Heirs The Problem: No Heirs Means No Administration The Solution: Obtain the Nomination
By John Sellmann Hilbert, Esq.
The scenario: As conservator at
the time of death of the conservatee, you know of no heirs,
but you wish to secure appointment as administrator of the
probate. What do you and your counsel do?
One option is to engage a company or individual specializing
in finding missing heirs. At the time you retain their
services, request that they also attempt to obtain your nomination
to serve as administrator for the heir(s).
My experience has been that, more often than not, heirs willingly,
and, in fact, gladly execute the nomination since they are
comfortable knowing that the conservator has prior experience
managing the affairs of the decedent. Such prior experience
portends an efficient and, overridingly, a speedy probate
administration, for the heirs' main concern is distribution
of the estate as
quickly as possible.
The California Probate Code sets forth
a hierarchy of individuals entitled to letters of administration. The
list favors the family and heirs, with the decedent's surviving
spouse
in the first position, followed by the children, grandchildren,
parents, sister/brother, niece/nephew, etc. Significantly,
one entitled to serve, but occupying one of the lowest positions,
is the "conservator or guardian of the estate at the
time of the decedent's death . . . . " There are
a few minor impediments for the conservator to overcome prior
to
securing the appointment, but, for good cause, the court
will readily recognize the priority.
Importantly, the Probate
Code provides that a person entitled to letters of administration
may nominate, in a writing filed
with the court, another competent person as administrator. For
example, a long lost son may nominate the conservator of
his father's estate to serve as the administrator of the
probate.
The hiring of the heir finder
and the securing of the nomination(s) should be made prior
to filing the petition for letters of
administration. Otherwise,
the likelihood is the conservator's petition will not be granted for two reasons. Occupying
the position directly below that of the conservator in the hierarchical list
is the County Public Administrator, commonly referred to as the "P.A." Probate
judges are much more sympathetic to the PA in the "missing heir" situation
and will permit it to bump the conservator in priority. The PA is, after
all, charged by law to administer estates without known heirs and does not
need nominations to commence administration. Also, filing the petition
with some heirs obviously missing or with the notation "heirs unknown" guarantees
that other heir finders will commence a search without any forethought given
whatsoever to benefiting the conservator.
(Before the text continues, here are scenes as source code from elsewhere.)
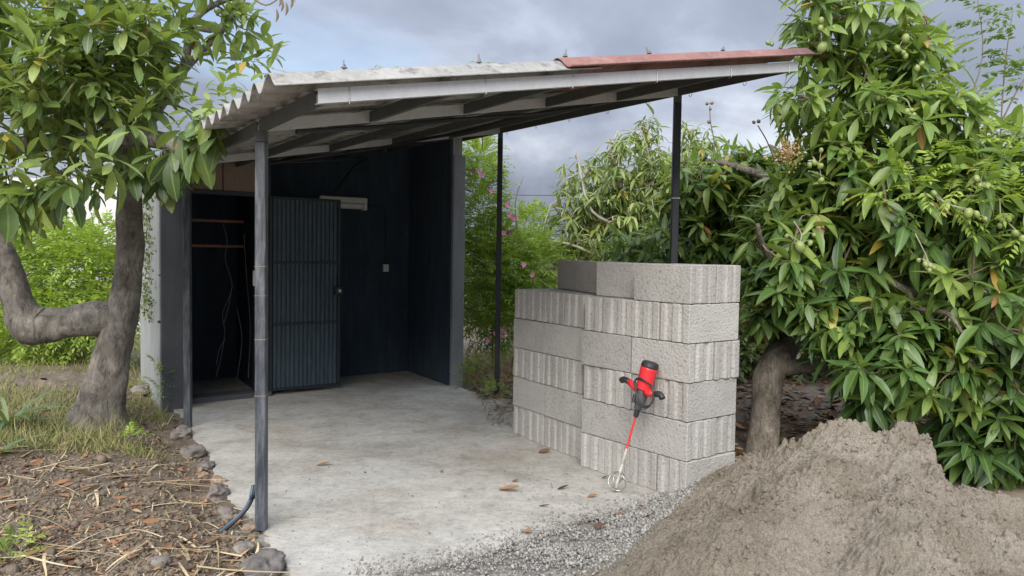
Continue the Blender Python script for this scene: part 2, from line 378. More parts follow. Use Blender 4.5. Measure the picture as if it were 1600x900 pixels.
M = dict(
    block=mat_block(), slab=mat_slab(), ground=mat_ground(), sand=mat_sand(), stone=mat_stone(),
    mango_leaf=mat_leaf('mango_leaf', (0.036, 0.080, 0.028), (0.100, 0.180, 0.048), (0.235, 0.32, 0.080), rough=0.40, trans=0.33),
    avocado_leaf=mat_leaf('broad_leaf', (0.044, 0.080, 0.025), (0.115, 0.182, 0.052), (0.265, 0.335, 0.09), rough=0.44, trans=0.3),
    olive_leaf=mat_leaf('olive_leaf', (0.07, 0.11, 0.032), (0.16, 0.22, 0.062), (0.28, 0.345, 0.11), rough=0.5),
    fern_leaf=mat_leaf('feather_leaf', (0.07, 0.135, 0.022), (0.18, 0.285, 0.042), (0.33, 0.43, 0.075), rough=0.5, trans=0.38),
    far_leaf=mat_leaf('far_leaf', (0.05, 0.075, 0.03), (0.10, 0.14, 0.05), (0.18, 0.21, 0.08), rough=0.6),
    strap_leaf=mat_leaf('strap_leaf', (0.04, 0.09, 0.03), (0.09, 0.15, 0.06), (0.20, 0.25, 0.10), rough=0.4),
    mango_bark=mat_bark('mango_bark', (0.13, 0.112, 0.09), (0.27, 0.238, 0.195), (0.40, 0.36, 0.30), 1.3),
    avo_bark=mat_bark('broadleaf_bark', (0.13, 0.118, 0.102), (0.26, 0.238, 0.208), (0.44, 0.41, 0.365)),
    cutwood=mat_simple('cut_wood', (0.36, 0.15, 0.06), 0.8),
    twig=mat_simple('twig_bark', (0.16, 0.125, 0.09), 0.85),
    pale_twig=mat_simple('pale_twig', (0.33, 0.30, 0.25), 0.85),
    green_twig=mat_simple('green_twig', (0.19, 0.20, 0.06), 0.6),
    post=mat_paint_metal('post_paint', (0.030, 0.036, 0.047), (0.20, 0.21, 0.225), 0.75, 0.42),
    post_dark=mat_paint_metal('dark_post_paint', (0.012, 0.015, 0.021), (0.05, 0.056, 0.07), 0.5, 0.45),
    beam=mat_paint_metal('galvanised_beam', (0.50, 0.515, 0.535), (0.37, 0.38, 0.395), 0.5, 0.5, False),
    purlin=mat_paint_metal('dark_purlin', (0.060, 0.063, 0.060), (0.11, 0.115, 0.11), 0.5, 0.55, False),
    sheet=mat_corrugated('fibre_cement', (0.32, 0.315, 0.295), (0.13, 0.125, 0.115)),
    red_sheet=mat_corrugated('red_fibre_cement', (0.25, 0.125, 0.11), (0.25, 0.175, 0.155)),
    black_wall=mat_wall('black_plaster', (0.032, 0.050, 0.072), (0.064, 0.086, 0.108), 0.85),
    grey_wall=mat_wall('dark_grey_plaster', (0.085, 0.092, 0.103), (0.05, 0.055, 0.06), 0.5),
    rough_wall=mat_wall('rough_render', (0.36, 0.37, 0.36), (0.20, 0.21, 0.19), 0.8, 0.8),
    pier=mat_wall('pier_render', (0.24, 0.25, 0.255), (0.14, 0.15, 0.15), 0.6),
    lintel=mat_wall('bare_block', (0.28, 0.22, 0.165), (0.19, 0.15, 0.11), 0.7, 0.9),
    door=mat_paint_metal('door_paint', (0.036, 0.060, 0.078), (0.11, 0.145, 0.165), 0.45, 0.40),
    door_frame=mat_paint_metal('door_frame_paint', (0.012, 0.017, 0.022), (0.03, 0.038, 0.044), 0.4, 0.45),
    wood=mat_simple('shelf_wood', (0.30, 0.145, 0.085), 0.7),
    white=mat_simple('white_plastic', (0.72, 0.71, 0.67), 0.45, var=0.08),
    diff=mat_simple('lamp_diffuser', (0.68, 0.69, 0.67), 0.35, var=0.1),
    cable=mat_simple('black_cable', (0.012, 0.012, 0.014), 0.45),
    hose=mat_simple('blue_hose', (0.05, 0.09, 0.14), 0.4),
    steel=mat_simple('steel', (0.42, 0.42, 0.41), 0.4, 0.8),
    rust_steel=mat_simple('bolt_steel', (0.20, 0.19, 0.18), 0.6, 0.3),
    red=mat_simple('red_plastic', (0.62, 0.028, 0.035), 0.38, var=0.12),
    red_paint=mat_simple('red_shaft_paint', (0.58, 0.04, 0.04), 0.45, var=0.2),
    black_plastic=mat_simple('black_plastic', (0.022, 0.022, 0.024), 0.5),
    grey_metal=mat_simple('cast_gearbox', (0.085, 0.085, 0.09), 0.5, 0.3),
    crusty=mat_simple('mortar_crust', (0.45, 0.42, 0.38), 0.9, var=0.5, scale=40),
    tie=mat_simple('yellow_tie_wire', (0.22, 0.195, 0.13), 0.6),
    fruit=mat_simple('green_fruit', (0.20, 0.25, 0.075), 0.45, var=0.3, scale=14),
    pink=mat_simple('pink_petal', (0.72, 0.25, 0.42), 0.6, var=0.2),
    panicle=mat_simple('flower_panicle', (0.36, 0.24, 0.11), 0.8),
    litter=mat_tint('leaf_litter', [(0, (0.05, 0.036, 0.027)), (0.4, (0.14, 0.085, 0.052)), (0.72, (0.27, 0.14, 0.075)), (1, (0.40, 0.27, 0.15))]),
    straw=mat_tint('dry_straw', [(0, (0.26, 0.19, 0.11)), (0.5, (0.46, 0.36, 0.21)), (1, (0.66, 0.55, 0.36))]),
    grass=mat_tint('grass_blades', [(0, (0.10, 0.13, 0.035)), (0.5, (0.20, 0.22, 0.075)), (1, (0.40, 0.34, 0.17))]),
    gravel=mat_tint('gravel', [(0, (0.16, 0.152, 0.14)), (0.5, (0.25, 0.241, 0.224)), (1, (0.35, 0.34, 0.318))]),
    far_wall=mat_wall('whitewash', (0.62, 0.62, 0.60), (0.42, 0.42, 0.40), 0.5),
    hill=mat_simple('hillside', (0.10, 0.12, 0.11), 0.95, scale=0.05),
)

# ------------------------------------------------------------------ ground, slab
def sstep(e0, e1, x):
    t = np.clip((x - e0) / (e1 - e0), 0, 1); return t * t * (3 - 2 * t)
_det = FU[0] * FV[1] - FV[0] * FU[1]
def inv_frame(x, y):
    dx, dy = x - F0[0], y - F0[1]
    return (dx * FV[1] - dy * FV[0]) / _det, (FU[0] * dy - FU[1] * dx) / _det
def slab_left(b):
    """a of the slab's left edge"""
    return -0.05 - 0.03 * np.sin(b * 1.7) + 0.025 * np.sin(b * 4.1 + 1)
def ground_z(x, y):
    x = np.asarray(x, float); y = np.asarray(y, float)
    a, b = inv_frame(x, y)
    d = slab_left(b) - a
    z = -0.020 + 0.016 * (fbm(x * 3, y * 3, oct=3, seed=5) - 0.5)
    left = sstep(0.0, 0.55, d) * (0.10 + 0.05 * np.clip(d - 0.3, 0, 3)) + 0.045 * sstep(0, 0.3, d) * (fbm(x * 5, y * 5, oct=4, seed=9) - 0.5) * 2
    z = z + left
    z = z + 0.05 * sstep(0.0, 1.0, a - 3.6) * (fbm(x * 2.5, y * 2.5, oct=4, seed=3) - 0.35) * sstep(2.5, 5, y)
    z = z + sstep(30, 300, np.hypot(x, y)) * -3
    return z
def axis(lo, hi, n, far):
    core = np.linspace(lo, hi, n); g = 1.22 ** np.arange(1, 40); st = (hi - lo) / n
    ext = np.cumsum(g * st); ext = ext[ext < far]
    return np.concatenate([lo - ext[::-1], core, hi + ext])
gx, gy = axis(-5.5, 5.5, 260, 1500), axis(1.2, 12, 260, 1500)
GX, GY = np.meshgrid(gx, gy, indexing='ij'); GZ = ground_z(GX, GY)
nx, ny = GX.shape
idx = np.arange(nx * ny).reshape(nx, ny)
Q = np.stack([idx[:-1, :-1], idx[1:, :-1], idx[1:, 1:], idx[:-1, 1:]], -1).reshape(-1, 4)
Aa, Bb = inv_frame(GX, GY)
grit = sstep(-0.25, 0.05, Aa - slab_left(Bb)) * sstep(-0.2, 0.3, 4.6 - GY) * 0.95
tan = np.maximum(sstep(2.0, 2.5, GX) * sstep(5.6, 5.0, GY), sstep(3.0, 2.2, GY) * sstep(25, 12, np.hypot(GX, GY)))  # second term: unseen ground round the camera, paled to bounce light under the roof
me = np_mesh('ground', np.stack([GX, GY, GZ], -1).reshape(-1, 3), Q, attrs={'grit': grit.ravel(), 'tan': tan.ravel()})
tag(link('ground', me, M['ground'], smooth=True), kind='structure')

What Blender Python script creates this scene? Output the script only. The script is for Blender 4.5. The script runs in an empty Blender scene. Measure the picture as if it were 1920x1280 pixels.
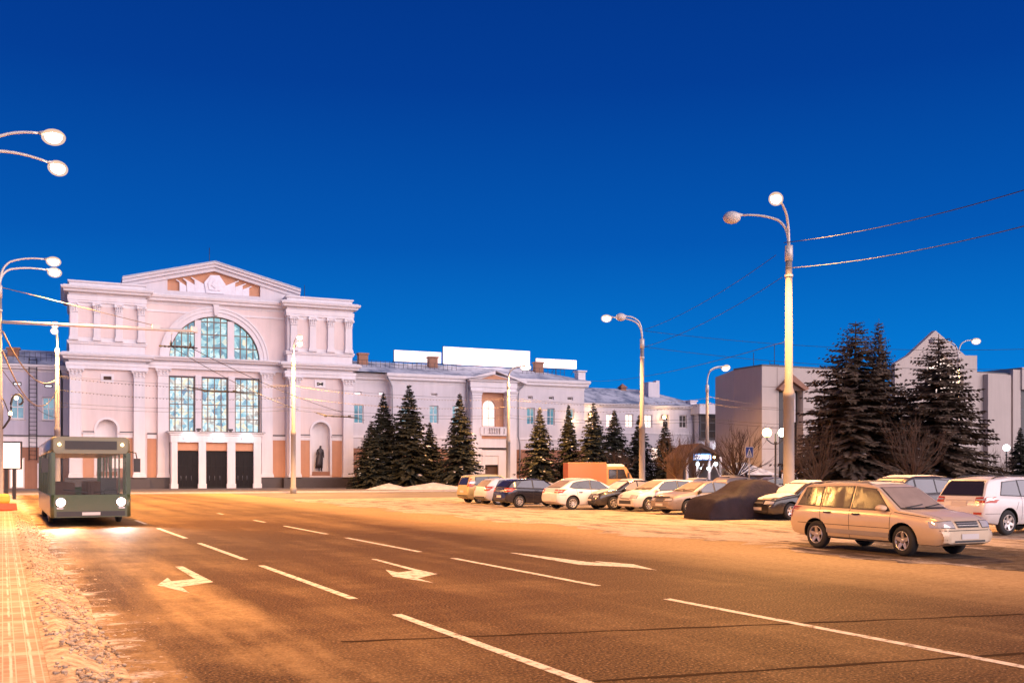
import bpy, bmesh, math, random
from mathutils import Vector, Matrix
from mathutils.bvhtree import BVHTree
import numpy as np

R = math.radians
PI = math.pi
scene = bpy.context.scene
C = bpy.data.collections.new("place")
scene.collection.children.link(C)

# ------------------------------------------------------------------ camera / survey
FPX, CX, HY, EYE = 1867.0, 960.0, 885.0, 1.8      # focal length (1920-wide photo), optical axis, horizon row, eye height

def ground(px, py, z=0.0):
    d = FPX * (EYE - z) / (py - HY)
    return Vector(((px - CX) / FPX * d, d, z))

def at(px, py, d):
    return Vector(((px - CX) / FPX * d, d, EYE + (HY - py) / FPX * d))

cam_d = bpy.data.cameras.new("camera")
cam = bpy.data.objects.new("camera", cam_d)
C.objects.link(cam)
cam.location = (0, 0, EYE)
cam.rotation_euler = (R(90), 0, 0)
cam_d.sensor_width = 36
cam_d.lens = 36 * FPX / 1920
cam_d.shift_y = (HY - 640.0) / 1920.0
cam_d.clip_end = 4000
scene.camera = cam
scene.view_settings.view_transform = 'Standard'
scene.view_settings.look = 'None'
scene.view_settings.exposure = 0
scene.cycles.use_denoising = True
scene.cycles.max_bounces = 6
scene.cycles.sample_clamp_indirect = 4.0

# ------------------------------------------------------------------ node helpers
class NT:
    def __init__(s, tree):
        s.t = tree
    def n(s, kind, **kw):
        nd = s.t.nodes.new(kind)
        for k, v in kw.items():
            if k.startswith('i_'):
                key = k[2:].replace('_', ' ')
                nd.inputs[int(key) if key.isdigit() else key].default_value = v
            else:
                setattr(nd, k, v)
        return nd
    def l(s, a, b):
        s.t.links.new(a, b)
    def math(s, op, a, b=None, clamp=False):
        m = s.n('ShaderNodeMath', operation=op)
        m.use_clamp = clamp
        for i, v in enumerate((a, b)):
            if v is None: continue
            if isinstance(v, (int, float)): m.inputs[i].default_value = v
            else: s.l(v, m.inputs[i])
        return m.outputs[0]
    def mix(s, f, a, b):
        m = s.n('ShaderNodeMix', data_type='RGBA')
        for i, v in ((0, f), (6, a), (7, b)):
            if isinstance(v, (int, float)): m.inputs[i].default_value = v
            elif isinstance(v, (tuple, list)): m.inputs[i].default_value = (*v[:3], 1)
            else: s.l(v, m.inputs[i])
        return m.outputs[2]
    def ramp(s, f, stops, interp='LINEAR'):
        r = s.n('ShaderNodeValToRGB')
        r.color_ramp.interpolation = interp
        e = r.color_ramp.elements
        while len(e) < len(stops): e.new(0.5)
        for i, (p, c) in enumerate(stops):
            e[i].position = p
            e[i].color = (*c[:3], 1) if isinstance(c, (tuple, list)) else (c, c, c, 1)
        s.l(f, r.inputs[0])
        return r.outputs[0]
    def sstep(s, v, a, b):
        m = s.n('ShaderNodeMapRange', interpolation_type='SMOOTHSTEP')
        s.l(v, m.inputs[0]); m.inputs[1].default_value = a; m.inputs[2].default_value = b
        return m.outputs[0]
    def noise(s, vec, scale, detail=4, rough=.55, sc=None):
        if sc is not None:
            mp = s.n('ShaderNodeMapping'); mp.inputs['Scale'].default_value = sc
            s.l(vec, mp.inputs[0]); vec = mp.outputs[0]
        n = s.n('ShaderNodeTexNoise')
        n.inputs['Scale'].default_value = scale
        n.inputs['Detail'].default_value = detail
        n.inputs['Roughness'].default_value = rough
        s.l(vec, n.inputs['Vector'])
        return n.outputs['Fac']

def new_mat(name):
    m = bpy.data.materials.new(name)
    m.use_nodes = True
    t = NT(m.node_tree)
    b = m.node_tree.nodes['Principled BSDF']
    return m, t, b

def objco(t):
    return t.n('ShaderNodeTexCoord').outputs['Object']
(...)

Heir finders can be unscrupulous,
and one must be particularly cautious when dealing with them. At
the outset of the relationship obtain from the heir finder the commitment
to secure or, at a minimum, recommend the nomination
in spite of the heir refusing to execute an assignment in its favor. Also,
again at the outset, speak with the heir hunter's local counsel and ask the
question: Without the execution of an assignment, will its efforts continue
for the benefit
of the conservator? Finally, certain ethical pitfalls must be avoided
at all costs.
That said, obtaining the heirs' nominations means that the
conservator can readily become the probate administrator. Having represented heir
finders for the past fifteen years, conservators and their counsel have called
on my services
many times. Several situations involving conservators are set forth
below:
1. Counsel for the conservator requested
that I secure an heir finder to
determine if, in fact, a first cousin was, as he maintained, the "sole" heir
of a conservatee worth nearly $15,000,000. Within a matter of days,
the heir finder discovered that thirteen heirs existed and that the "first
cousin" might
not be an heir at all. The heirs readily executed the nominations
in favor of the conservator.
2. I initiated a search to find the
brother of a conservatee dying with an estate of $1,600,000. The
brothers had not spoken in over thirty years, and his name was unknown. Yet,
within a matter of hours, the heir finder located the brother--but the
brother refused to execute an assignment in favor
of the heir finder. However, honoring a prior commitment to the
conservator, the heir finder and I recommended the conservator's services
to the brother,
who shortly thereafter executed the nomination.
3. The only son of the conservatee needed to be found as quickly as possible
since the P.A. would file its petition for administration within days, thus trumping
the petition of the conservator. The search was particularly difficult,
if not impossible, since the son and father had been estranged for over forty
years, and, as an infant, the son had been adopted by his stepfather and assumed
his stepfather's last name. The mother had remarried and relocated to the
east coast, and the son had no phone or address. Utilizing resources not
available to the average law practice and with a little luck, the heir finder
found the son in a little over two weeks. The conservator secured the nomination,
and the son claimed his inheritance of over $800,000.